Phase 5: Production - I take the prototype to a full production product at this point. It's generally in a usable state (though may not be complete), and it's had enough 'grab' that I feel like the product has some viability, though it may well be niche.

Phase 6: Introduction - a viable product is made into a release that is put out for consumption. As I mostly make digital products, this means posting it on the internet somewhere -- App Store, Play Store, web store, streaming site, etc. Occasionally, I do make physical products, but my inclination is to use on-demand manufacturing to essentially transform physical products into conceptually digital ones from my point of view. At the point of release, the market takes over and it becomes, to some degree, a marketing problem. That's a post for another day.

And there you have it. From idea to market. It's a little rambling. I've only had half a coffee so far this morning.

Meat Cookies

When growing up, we used to get factory seconds from a cookie factory. It was great! Slightly misshapen, but usually tasted just fine. They came in a big box, within a sealed bag. The box was so large, us kids would just leave it in the freezer, half-opened, and take out a cold cookie or two or eight (don't tell Mom) when we wanted some.
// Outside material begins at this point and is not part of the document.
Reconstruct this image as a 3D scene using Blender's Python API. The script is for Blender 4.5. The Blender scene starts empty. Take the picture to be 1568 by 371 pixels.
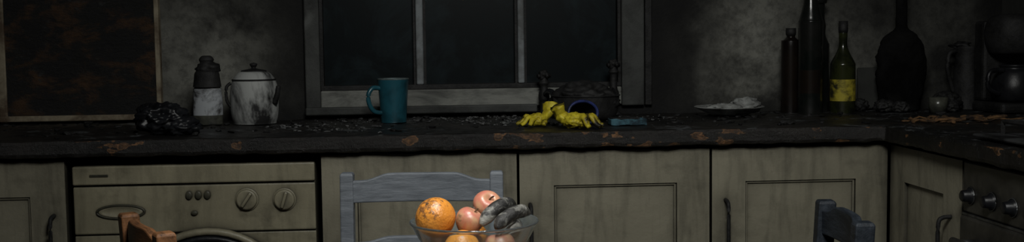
import bpy, bmesh, math, random
from mathutils import Vector, Matrix, noise
random.seed(7)
S=bpy.context.scene
S.view_settings.view_transform='Standard'

# ---------------------------------------------------------------- materials
def newmat(name):
    m=bpy.data.materials.new(name); m.use_nodes=True
    nt=m.node_tree; b=nt.nodes['Principled BSDF']
    return m,nt,b
def N(nt,t,**k):
    n=nt.nodes.new(t)
    for a,v in k.items(): setattr(n,a,v)
    return n
def c4(c): return (c[0],c[1],c[2],1)
def ramp(nt,stops,src=None,interp='LINEAR'):
    r=N(nt,'ShaderNodeValToRGB'); r.color_ramp.interpolation=interp
    e=r.color_ramp.elements
    while len(e)<len(stops): e.new(.5)
    for i,(p,c) in enumerate(stops):
        e[i].position=p; e[i].color=c4(c) if hasattr(c,'__len__') else (c,c,c,1)
    if src is not None: nt.links.new(src,r.inputs[0])
    return r
def noi(nt,co,scale,detail=8,rough=.6,dist=0):
    n=N(nt,'ShaderNodeTexNoise'); n.inputs['Scale'].default_value=scale
    n.inputs['Detail'].default_value=detail; n.inputs['Roughness'].default_value=rough
    n.inputs['Distortion'].default_value=dist
    nt.links.new(co,n.inputs['Vector']); return n.outputs['Fac']
def mixc(nt,f,a,b,mode='MIX'):
    m=N(nt,'ShaderNodeMix',data_type='RGBA',blend_type=mode)
    for s,v in ((0,f),(6,a),(7,b)):
        if hasattr(v,'is_output'): nt.links.new(v,m.inputs[s])
        elif s==0: m.inputs[0].default_value=v
        else: m.inputs[s].default_value=c4(v)
    return m.outputs[2]
def coords(nt,scale=None):
    tc=N(nt,'ShaderNodeTexCoord'); o=tc.outputs['Object']
    if scale:
        mp=N(nt,'ShaderNodeMapping'); mp.inputs['Scale'].default_value=scale
        nt.links.new(o,mp.inputs[0]); o=mp.outputs[0]
    return o
def bump(nt,b,h,st=.3,d=.005):
    n=N(nt,'ShaderNodeBump'); n.inputs['Strength'].default_value=st; n.inputs['Distance'].default_value=d
    nt.links.new(h,n.inputs['Height']); nt.links.new(n.outputs[0],b.inputs['Normal'])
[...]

The trouble started when my mom bought a few roasts from the butcher, wrapped in butcher paper, and crammed them into the freezer, not knowing that us kids had unsealed the box of cookies. The unsealed cookies quickly took on the flavour of pork roast. You HAVEN'T LIVED until you've had sugar cookies that tasted like soggy cardboard and raw pork.

We used to dare each other to eat the Meat Cookies. In hindsight, not the smartest thing.
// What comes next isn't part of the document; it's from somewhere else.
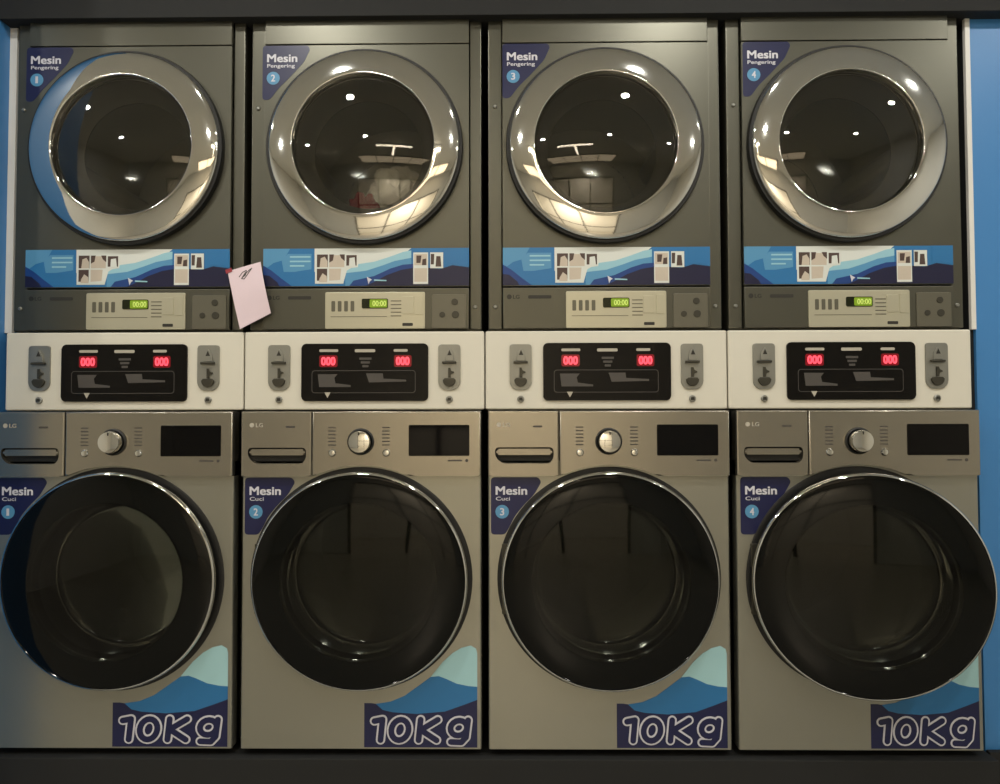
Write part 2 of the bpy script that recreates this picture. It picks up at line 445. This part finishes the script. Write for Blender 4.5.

Nobody got sick. I think. Pretty sure.

Pungeons & Flagons: The Story

This weekend, I published my first tabletop game, Pungeons & Flagons. It's a classic indie RPG, in the same genre as various story-heavy games, like The Extraordinary Adventures of Baron Munchausen and A Penny for My Thoughts. Like Munchausen and it's sibling game, Once Upon a TimeP&F is a competitive storytelling game: the various players compete for control of the story... by interrupting each other with puns.

But every good storytelling game needs a good story.

It was a dark and stormy night. The rum and ginger beer had run out, so I had to explore other alternatives. The keg was dry, and so were the other steakhouses, so I went up the lane to my favourite tavern, The Banned Bandit's Band Band. While The Band wasn't playing (they were banned), the Band was packed. There was a new contest at the Band. I had hopes that the new contest was not a no contest like the old contest contested. I was pleasantly surprised. By the contest; the overly hopped beer at the Band was a bitter disappointment. From that day forward, I told the story of Pungeons & Flagons. But sometimes backwards.

The Procrastination Engine

I have this need to create. Unfortunately, I also have a lot of things that consume my time, leaving 'spare time' immensely valuable to me. I've devised a system that allows me to get things done while also balancing the things that are important to me. One of these days, I'll code something up that does all this (Timeful was close, but alas, Google bought it and wrecked it), but I thought I'd write it down here - it's a useful technique on paper too.

  1. Create a TODO list with everything you might want to do, INCLUDING entertainment time. Open-ended things should have time limits. Large things should be broken down into single-task chunks (or treated as open-ended tasks)
    • Watch Netflix with my wife for an hour
    • Play Overwatch with my son for an hour
    • Update calendar
    • Edit podcast episode for an hour
    • Plan #gmparty episodes (requires an updated calendar?)
    • Start Too Quiet proof of concept
    • Write blog post about productivity system
       
  2. Assign each task an expected utility value of 1-10. In economics terms, utility is the expected satisfaction or value that one gets out of a thing. Important things have more. So do really fun things.
    • [3] Watch Netflix with my wife for an hour
    • [3] Play Overwatch with my son for an hour
    • [8] Update calendar
    • [2] Edit podcast episode for an hour
    • [5] Plan #gmparty episodes (requires an updated calendar?)
    • [5] Start Too Quiet proof of concept
    • [9] Write blog post about productivity system
       
  3. When you have time to do a thing, always do the highest value thing on the list.
    • [9] Write blog post about productivity system
       
  4. Every time that you work on something on the list, adjust its value:
    1. If you complete the task, remove it from the list
    2. If you don't complete the task, reduce its value in the list. I typically reset entertainment tasks down to 1, but halve the value of ongoing 'productive' tasks.
    • [3] Watch Netflix with my wife for an hour
    • [3] Play Overwatch for an hour
    • [8] Update calendar
    • [2] Edit podcast episode for an hour
    • [5] Plan #gmparty episodes (requires an updated calendar?)
    • [5] Start Too Quiet proof of concept
    • [DELETE] [9] Write blog post about productivity system
       
  5. Every day that something is on the list, increase its value. I typically double values because that makes important tasks increase faster than non-important. However, that means that the lowest value tasks hit the top value in about a week (1, 2, 4, 8, 16, 32, 64, 128), as I usually max out at 100. But do what you want.
    • [6] Watch Netflix with my wife for an hour
    • [6] Play Overwatch with my son for an hour
    • [16] Update calendar
    • [4] Edit podcast episode for an hour
    • [10] Plan #gmparty episodes (requires an updated calendar?)
    • [10] Start Too Quiet proof of concept

      Edit: doubling values falls apart in long-term usage, as tasks quickly get to the max and just stay there. Something needs to be figured out for a long-term time scale. Go logarithmic instead of exponential, perhaps?
       
  6. Repeat, adding new tasks as needed. If something new is really important, feel free to add it to the list with a value higher than 10, so that it can work alongside things that you've already ignored for a few days... but I'd argue that such tasks shouldn't really go into the Procrastination Engine if they're that important.

This system allows you to simply add stuff to a list, and forget about it until it's time to do it. The more things get ignored, the more pressure is added to do those particular things.

Note: a todo list that allows priority sorting is useful, but most only give you a low/medium/high priority. That's not really good enough.